Poker Face’s structure that blends old and new forms of television is arguably one of the reasons the show became so popular. The show has one foot firmly in the past of crime procedurals and another foot in the present with each episode offering something a little bit different to the audience. As Ducsay concludes, “I heard from people initially that the structure of the show could get tiring pretty quickly. And I understand that because you get the show’s rhythm quickly, but then it throws you a little curve ball in an episode and something happens that is unexpected and breaks from convention. Then something else would start to happen. I would hear people watching the show say that the structure gives familiarity and some comfort to the audience. What happens is when Charlie [Cale] shows up on the crime scene, it’s a big deal. And in most episodes, she was already there when the crime happened. There is something about this structure that goes back to a much older time when television was a ritual and people would watch for comfort. I think that comfort level comes with that structure, and it was something I didn’t expect.”

The editors give a big shout out to the team including assistant editors Sam Bollinger, Aaron Campbell, Gregg London, and Colin Laurent-Bixler for a job well done. “As editors we only have what footage is given to us and we were fortunate that our directors of photography and directors gave us such great ingredients,” Swain adds. “I look at the episode, ‘The Future of Sport,’ with all the cars and think about all the footage director Iain MacDonald had to get for us. It makes our job as editors a little bit easier when you’ve got terrific craftsmen who know what they need to get for the story and for the character.”

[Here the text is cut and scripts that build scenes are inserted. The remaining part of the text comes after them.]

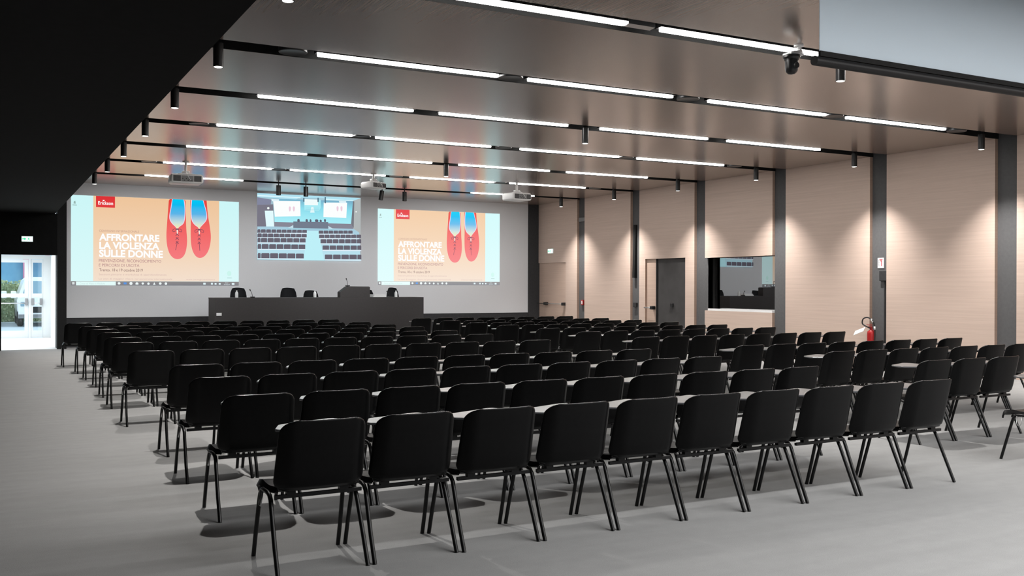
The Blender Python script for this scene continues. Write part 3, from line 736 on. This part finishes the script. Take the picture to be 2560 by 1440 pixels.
MB().tube([(-.055,-.045,.662),(-.05,-.085,.60)], .016, 10).build('hose_clip', M['white'], t, smooth=True); MB().tube([(-.031,-.105,.52),(-.031,-.112,.46)], .016, 10).build('hose_clip', M['white'], t, smooth=True)
MB().add([(-.08,.07,.50),(-.08,.32,.41),(-.15,.30,.33),(-.15,.06,.42),(-.085,.07,.506),(-.085,.32,.416),(-.155,.30,.336),(-.155,.06,.426)], [(0,1,2,3),(7,6,5,4),(0,4,5,1),(1,5,6,2),(2,6,7,3),(3,7,4,0)]).build('inspection_tag', M['paper'], t)
MB().lathe([(.0785,.10),(.0785,.20)], 28).build('instruction_label', mat('extinguisher_label', (.55,.18,.18), .5), t, smooth=True)
b = MB(); b.rbox(-.09,.09,-.09,.09,-.27,-.255,.004); b.tube([(.06,0,-.255),(.06,0,-.002)],.012,10); b.lathe([(0,-.012),(.08,-.012),(.08,-.001),(0,-.001)],20); b.build('floor_stand', M['blackmetal'], t)
t = empty('extinguisher_sign', (XN-.004, 13.14, 2.02), -PI/2, label='white sign with red extinguisher symbol above the fire extinguisher', cat='sign')
MB().box(-.075, .075, -.006, .0, -.10, .10).build('sign_plate', M['paper'], t)
pc = MB(); pc.flat([(-.045,.07),(.045,.07),(.045,.055),(-.02,.055)], -.007); pc.flat([(.012,.05),(.03,.05),(.03,-.06),(.012,-.06)], -.007); pc.flat([(-.01,.05),(.02,.05),(.02,.03),(-.01,.03)], -.007)
pc.build('extinguisher_symbol', mat('sign_red', (.55,.02,.03), .5), t)
fl = MB()
for z in (.04, .0, -.045): fl.flat([(-.055,z),(-.015,z),(-.015,z+.006),(-.055,z+.006)], -.007)
fl.flat([(-.055,-.05),(-.049,-.05),(-.049,.06),(-.055,.06)], -.007)
fl.build('sign_lines', mat('sign_grey', (.15,.15,.16), .5), t)
t = empty('junction_box', (XN, 13.06, 1.77), label='dark flat junction box with a conduit below the extinguisher sign', cat='junction box')
MB().rbox(-.05, -.0005, -.10, .085, -.095, .095, .006).build('box', M['frame'], t)
MB().box(-.022, -.0005, -.03, -.01, -1.77, -.0955).build('conduit', M['frame'], t)
t = empty('fire_alarm_button', (XN, 23.84, 1.08), label='small red fire alarm call point in the dark niche by the single door', cat='alarm button')
MB().rbox(-.05, 0.002, -.06, .06, -.075, .075, .008).build('housing', M['red'], t)
MB().box(-.054, -.0505, -.03, .03, -.045, .045).build('break_glass', M['paper'], t)
tag(MB().rbox(-.06, -.0005, -.07, .07, -.06, .06, .01).build('wall_socket', M['frame'], None, (XN, 21.22, 1.06)), 'small dark wall socket low in the niche under the column speaker', 'socket')
tag(MB().rbox(-.06, 0.002, -.17, .17, -.06, .06, .01).build('emergency_light', M['grey'], None, (XN, 23.85, 3.50)), 'small grey emergency light high in the niche by the single door', 'emergency light')
t = empty('column_speaker', (W+.10, 21.23, 2.48), .0, label='tall slim black column loudspeaker bracketed in the dark niche', cat='loudspeaker')
MB().rbox(-.10, .0, -.05, .05, -.70, .72, .008, Matrix.Rotation(.03,4,'Y')).build('cabinet', M['black'], t)
for z in (-.4, .3): MB().tube([(-.02,0,z),(.1595,-.06,z+.05)], .014, 8).build('wall_bracket', M['blackmetal'], t)

# ------------------------------------------------------------------ audience chairs
def make_chair():
    t = empty('audience_chair')
    # backrest: curved shell, leans back, rounded upper corners
    prof = [(-.018,.83),(-.012,.80),(-.004,.765),(.009,.71),(.022,.65),(.037,.58),(.053,.51),(.068,.47),(.098,.448),(.16,.436)]
    n = 28
    def halfw(z):
        w = .236+.013*min(1,(.83-z)/.34)
        r = .075
        if z > .83-r: w -= r - math.sqrt(max(0, r*r-(z-(.83-r))**2))
        if z < .50: w -= .055 - math.sqrt(max(0,.055**2-(.50-z)**2)) if z > .452 else .027
        return w
    bm = bmesh.new(); rows = []
    pp = []
    for (a, b) in zip(prof, prof[1:]):
        for q in range(3): pp.append((a[0]+(b[0]-a[0])*q/3, a[1]+(b[1]-a[1])*q/3))
    pp.append(prof[-1])
    pp[0] = (pp[0][0], .8299)
    for y, z in pp:
        hw = halfw(z); row = []
        cv = .062*min(1, (z-.425)/.035)
        for i in range(n+1):
            u = -1+2*i/n
            x = u*hw
            ax_ = abs(x); fl_ = .012*(ax_/.165)**2 if ax_ < .165 else .012+.145*(ax_-.165)+ (11.0*(ax_-.165)**2 if ax_ < .205 else 11.0*.04**2+.88*(ax_-.205))
            row.append(bm.verts.new((x, y + min(fl_,.10)*(cv/.062), z)))
        rows.append(row)
    for j in range(len(rows)-1):
        for i in range(n): bm.faces.new((rows[j][i], rows[j][i+1], rows[j+1][i+1], rows[j+1][i]))
    bmesh.ops.recalc_face_normals(bm, faces=list(bm.faces))
    bmesh.ops.solidify(bm, geom=list(bm.faces), thickness=.014)
    bm.normal_update()
    bmesh.ops.bevel(bm, geom=[e for e in bm.edges if len(e.link_faces) == 2 and e.calc_face_angle(0) > math.radians(60)], offset=.0045, segments=2, profile=.5, affect='EDGES')
    bo = MB().bm(bm, Matrix.Translation((.012,0,0))).build('backrest', M['plastic'], t, angle=75)
    bo.data.materials.append(M['edgeglint'])
    for p in bo.data.polygons:
        if (p.center.z > .74 and p.normal.z > .35) or (p.area < 1.2e-4 and abs(p.normal.x) > .5): p.material_index = 1
    sp = [(.160,.436),(.20,.431),(.26,.428),(.33,.430),(.40,.437),(.45,.440),(.485,.434),(.505,.418),(.512,.395)]
    bm = bmesh.new(); rows = []
    for y, z in sp:
        hw = .222+.022*min(1,(y-.16)/.08)
        if y > .47: hw -= .02*((y-.47)/.04)**2
        row = []
        for i in range(n+1):
            u = -1+2*i/n
            a_ = abs(u); k_ = 1 if y < .45 else .4
            dz_ = .022*a_**3*k_ if a_ < .93 else (.022*k_-.035*(a_-.93)/.07)
            row.append(bm.verts.new((u*hw, y, z+dz_)))
        rows.append(row)
    for j in range(len(rows)-1):
        for i in range(n): bm.faces.new((rows[j][i], rows[j][i+1], rows[j+1][i+1], rows[j+1][i]))
    bmesh.ops.recalc_face_normals(bm, faces=list(bm.faces))
    bmesh.ops.solidify(bm, geom=list(bm.faces), thickness=.014)
    MB().bm(bm).build('seat', M['plastic'], t, angle=60)
    for sx in (-1, 1):
        # bent tube side frame, split where the two legs meet under the seat
        xf, xt = sx*.252, sx*.243
        rear = [(xf,.0,.0),(xf*.995,.07,.15),(xt*1.01,.155,.34),(xt,.175,.38),(xt,.198,.402),(xt,.235,.413),(xt,.29,.413)]
        front = [(xf,.50,.0),(xf*.995,.455,.15),(xt*1.01,.40,.34),(xt,.388,.38),(xt,.368,.402),(xt,.335,.413),(xt,.2905,.413)]
        MB().tube(rear, .0126, 10).build('leg', M['tubemetal'], t, angle=60)
        MB().tube(front, .0126, 10).build('leg', M['tubemetal'], t, angle=60)
    cb = MB(); cb.box(-.232, .262, .128, .150, .392, .412); cb.box(-.225, .225, .40, .42, .385, .403)
    for x in (-.17, .13): cb.box(x, x+.05, .12, .155, .4121, .43); cb.box(x, x+.03, .40, .42, .403, .425)
    cb.build('crossbar', M['tubemetal'], t)
    # writing tablet with its arm
    poly = [(-.205,.20),(-.13,.46),(.24,.60),(.275,.50),(.27,.20)]
    poly = [(-.185,.30),(-.178,.325),(-.125,.455),(-.105,.472),(.215,.592),(.25,.585),(.272,.54),(.272,.215),(.255,.2),(-.07,.2),(-.09,.206),(-.175,.28)]
    tb = MB(); tb.prism(poly, .734, .748, 'z'); tb = tb.build('writing_tablet', M['tablet'], t)
    bv = tb.modifiers.new('edge', 'BEVEL'); bv.width = .003; bv.segments = 1; bv.limit_method = 'ANGLE'
    ar = MB(); ar.tube([(.250,.30,.42),(.262,.27,.50),(.262,.25,.62),(.262,.27,.713),(.235,.30,.7215),(.10,.34,.7215)], .011, 10); ar.build('tablet_arm', M['tabletedge'], t, angle=60)
    return t
CH = make_chair()
KIDS_CH = list(CH.children)
hook = MB(); hook.tube([(-.252,.30,.405),(-.262,.30,.34),(-.262,.312,.325),(-.262,.335,.325),(-.262,.347,.34),(-.252,.347,.405)], .0035, 6)
HOOK = hook.build('linking_hook', M['steel'], None, smooth=True)
HOOK.parent = CH
first = True
def place_chair(x, y, rz, tr, label, group, with_hook):
    global first
    if first: r = CH; first = False
    else:
        r = CH.copy(); COL.objects.link(r)
        for ch in KIDS_CH:
            c = ch.copy(); COL.objects.link(c); c.parent = r
            if ch.name.startswith('writing_tablet'):
                p = Vector((.262,.27,0)); Rm = Matrix.Rotation(tr,4,'Z')
                c.location = p - Rm @ p; c.rotation_euler = (0,0,tr)
        if with_hook:
            c = HOOK.copy(); COL.objects.link(c); c.parent = r
    r.location = (x, y, 0); r.rotation_euler = (0,0,rz)
    r['label'] = label; r['category'] = 'chair'; r['group'] = group
ROWY = [5.09, 6.46, 7.84, 9.15, 11.30, 13.04, 14.38, 15.86, 17.15, 18.45, 20.05]
LX = [1.345, 1.33, 1.365, 1.425, 1.335, 1.36, 1.39, 1.435, 1.40, 1.375, 1.25]
RX = [8.06, 8.06, 8.22, 8.08, 8.08, 8.22, 8.26, 8.26, 8.26, 8.28, 8.31]
ROWN = ['back row', 'second row from the back', 'third row from the back', 'fourth row from the back', 'fifth row from the back', 'middle row',
        'fifth row from the screens', 'fourth row from the screens', 'third row from the screens', 'second row from the screens', 'front row']
XLIM = [1, 3, 7, 8, 8, 8, 8, 8, 8, 8, 8]
for r, y in enumerate(ROWY):
    for c in range(10):
        place_chair(LX[r]+.257+.545*c, y+random.uniform(-.006,.006), .012+random.uniform(-.006,.006), random.uniform(-.03,.03),
                    'black tablet chair, %s from the side aisle, %s' % (ORD[c], ROWN[r]), 'linked black chairs of the block by the side aisle', c == 0)
for r, y in enumerate(ROWY):
    for c in range(XLIM[r]):
        place_chair(RX[r]+.257+.538*c, y+random.uniform(-.006,.006), .012+random.uniform(-.006,.006), random.uniform(-.03,.03),
                    'black tablet chair, %s past the central aisle, %s' % (ORD[c], ROWN[r]), 'linked black chairs of the block by the wood wall', c == 0)

# ------------------------------------------------------------------ light, world, camera
wd = bpy.data.worlds.new('daylight'); SC.world = wd; wd.use_nodes = True
bg = wd.node_tree.nodes['Background']; bg.inputs[0].default_value = (.80,.92,1.0,1); bg.inputs[1].default_value = 2.2
ld = bpy.data.lights.new('vestibule_fill', 'AREA'); ld.energy = 112; ld.size = 1.2; ld.size_y = 3.5; ld.shape = 'RECTANGLE'; ld.color = (.93,.97,1)  # unseen fill light added to whiten the vestibule
lo = bpy.data.objects.new('vestibule_fill', ld); COL.objects.link(lo); lo.location = (.1, 29, 2.40)

for y in (-.27, 2.42):      # fill lights added out of view to brighten the lowered screen and near floor
    for x0, x1 in SEG:
        ld = bpy.data.lights.new('rear_fill', 'AREA'); ld.shape = 'RECTANGLE'; ld.size = x1-x0; ld.size_y = .08; ld.energy = 112
        lo = bpy.data.objects.new('rear_fill', ld); COL.objects.link(lo); lo.location = ((x0+x1)/2, y, H-.01)
cam = bpy.data.cameras.new('camera'); co = bpy.data.objects.new('camera', cam); COL.objects.link(co)
F_PX = 2420.0
cam.sensor_width = 36; cam.lens = 36*F_PX/2560; cam.clip_start = .05; cam.clip_end = 300
yaw = math.radians(28.43)
co.matrix_world = Matrix.Translation((0,0,1.55)) @ Matrix.Rotation(-yaw,4,'Z') @ Matrix.Rotation(PI/2-4.5/F_PX,4,'X') @ Matrix.Rotation(.0026,4,'Z')
SC.camera = co
SC.view_settings.view_transform = 'Standard'
SC.view_settings.look = 'None'
SC.view_settings.exposure = 0
SC.cycles.use_denoising = True
SC.cycles.max_bounces = 8
SC.cycles.diffuse_bounces = 4
SC.cycles.sample_clamp_indirect = 6
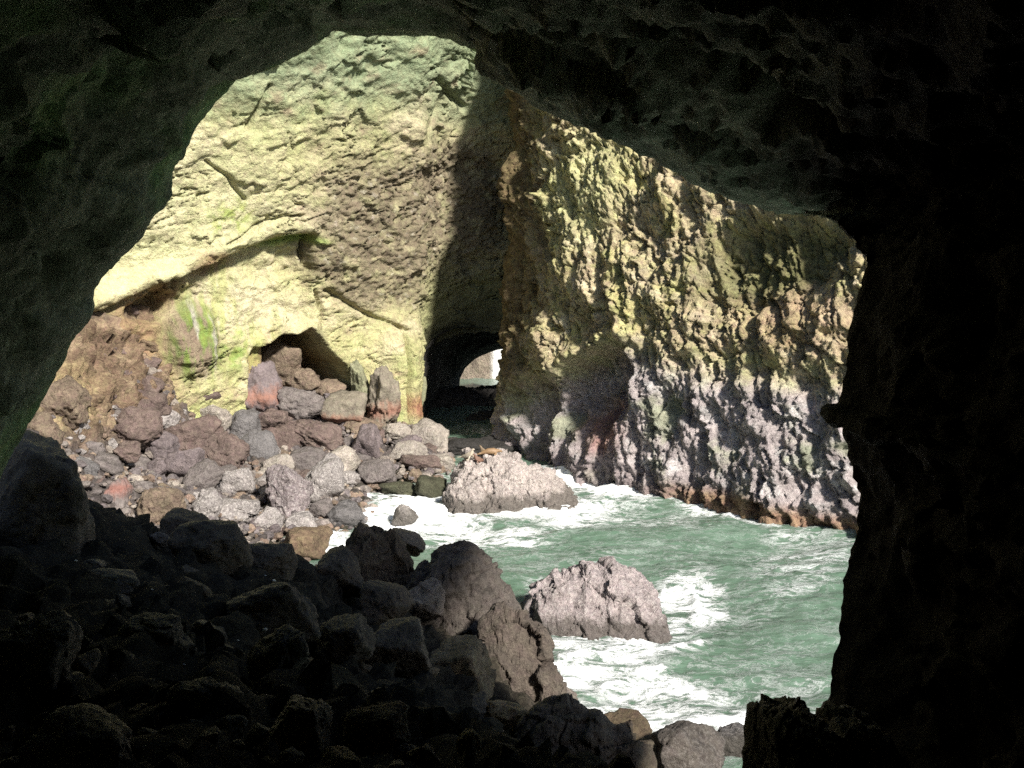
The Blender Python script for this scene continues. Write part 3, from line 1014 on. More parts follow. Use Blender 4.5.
def boulder_mesh(seed, radii, sub=4, planes=13, sharp=16, rough=0.10, rotz=None, tilt=0.0, name="boulder", lump=0.0):
    r = np.random.default_rng(seed)
    v, f = ICO[sub]
    n = r.normal(size=(planes, 3))
    n = np.concatenate([n / np.linalg.norm(n, axis=1)[:, None], np.array([[0, 0, 1.0], [0, -1, 0.25], [1, 0, .2], [-1, 0, .2]]) + 0.25 * r.normal(size=(4, 3))])
    n /= np.linalg.norm(n, axis=1)[:, None]
    d = r.uniform(0.72, 1.05, len(n))
    q = np.maximum(v @ n.T, 0) / d
    rad = (np.maximum((q ** sharp).sum(1), 1e-9)) ** (-1.0 / sharp)
    rad = np.minimum(rad, 1.35)
    V = v * rad[:, None]
    o = r.uniform(0, 50, 3)
    dsp = rough * fbm(V * 1.6 + o, 5, 0.58) + 0.35 * rough * fbm(V * 4 + o, 3, 0.6, ridged=True)
    if lump > 0:
        f1, f2, cid = voro(V * 2.6 + o)
        dsp += lump * ((cid - 0.5) * sstep(0, .2, f2 - f1) - 0.4 * (1 - sstep(0, .12, f2 - f1)))
        f1, f2, cid = voro(V * 6 + o)
        dsp += lump * 0.45 * (0.5 - f1)
    dsp += rough * (0.9 * facet(V * 1.5 + o, 1.0) + 0.5 * facet(V * 3.3 + o, 1.2)) + 0.3 * rough * facet(V * 7 + o, 1.2) * (sub > 4)
    V = V + v * dsp[:, None]
    V = V / np.abs(V).max(0)
    V = V * np.asarray(radii)
    if tilt:
        c, s = math.cos(math.radians(tilt)), math.sin(math.radians(tilt))
        V = V @ np.array([[c, 0, -s], [0, 1, 0], [s, 0, c]])     # leans in the x-z plane
    if rotz:
        c, s = math.cos(rotz), math.sin(rotz)
        V = V @ np.array([[c, s, 0], [-s, c, 0], [0, 0, 1]])
    return mesh_from(name, V, f)


TINTS = {
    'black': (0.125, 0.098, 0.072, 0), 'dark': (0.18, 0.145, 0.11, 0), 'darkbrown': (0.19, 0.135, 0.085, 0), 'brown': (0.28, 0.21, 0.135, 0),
    'greybrown': (0.25, 0.21, 0.18, 0), 'ochre': (0.40, 0.30, 0.17, 0), 'tan': (0.22, 0.165, 0.12, 0), 'cream': (0.36, 0.315, 0.27, 0.3), 'grey': (0.18, 0.155, 0.147, 0.0),
    'mauve': (0.175, 0.14, 0.142, 0.1), 'pink': (0.165, 0.12, 0.105, 0), 'speck': (0.29, 0.26, 0.25, 0.75), 'mauvespeck': (0.25, 0.205, 0.21, 0.6), 'moss': (0.075, 0.075, 0.045, 0),
    'red': (0.16, 0.115, 0.10, 0), 'green': (0.24, 0.24, 0.15, 0), 'bluegrey': (0.15, 0.14, 0.14, .1), 'slab': (0.235, 0.205, 0.16, 0),
}


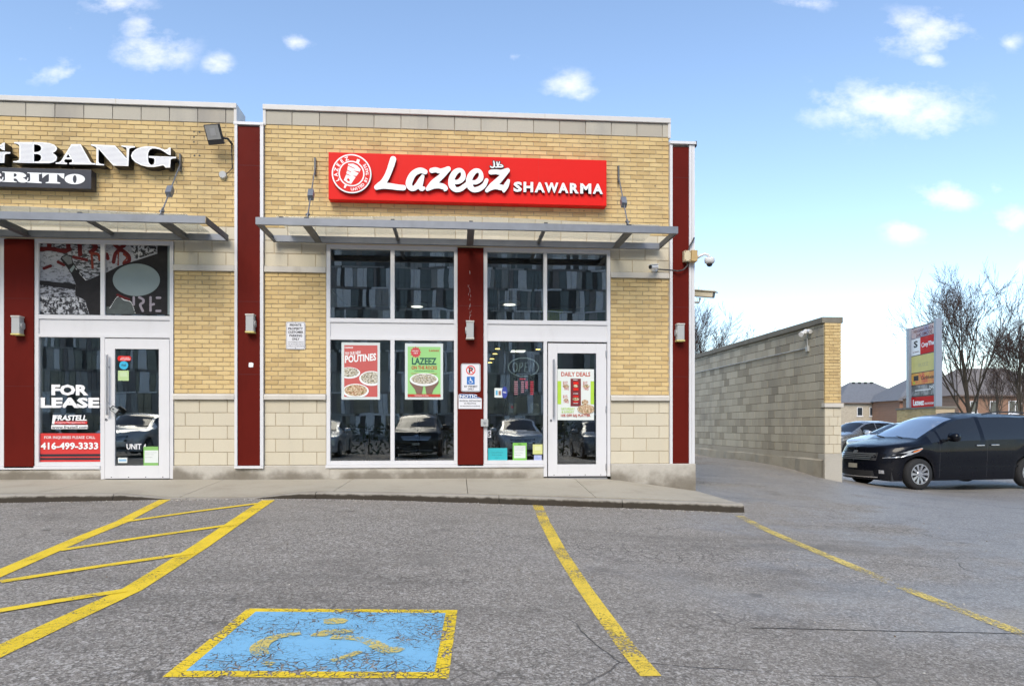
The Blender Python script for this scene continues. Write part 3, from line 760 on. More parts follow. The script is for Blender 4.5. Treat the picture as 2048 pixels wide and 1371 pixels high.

Ducsay chimes in, “Composer Nathan Johnson and Judson Crane were also really important in making this work and developing a score that was completely unique and worked for the tone of the series including a beautiful motif for Natasha’s character with the banjo. They were part of this series in a gigantic way.”

Garland sums up, “Rian Johnson, our team and everyone on the show was trying to create this love letter to those formative crime procedurals like Columbo or Murder, She Wrote that it harkens back to, but then flip it on its head. There was a lot of love that was put into this series and I think that love really comes through from all the hard work of this fantastic crew of editors, craftsmen and actors. It was a wonderful experience.”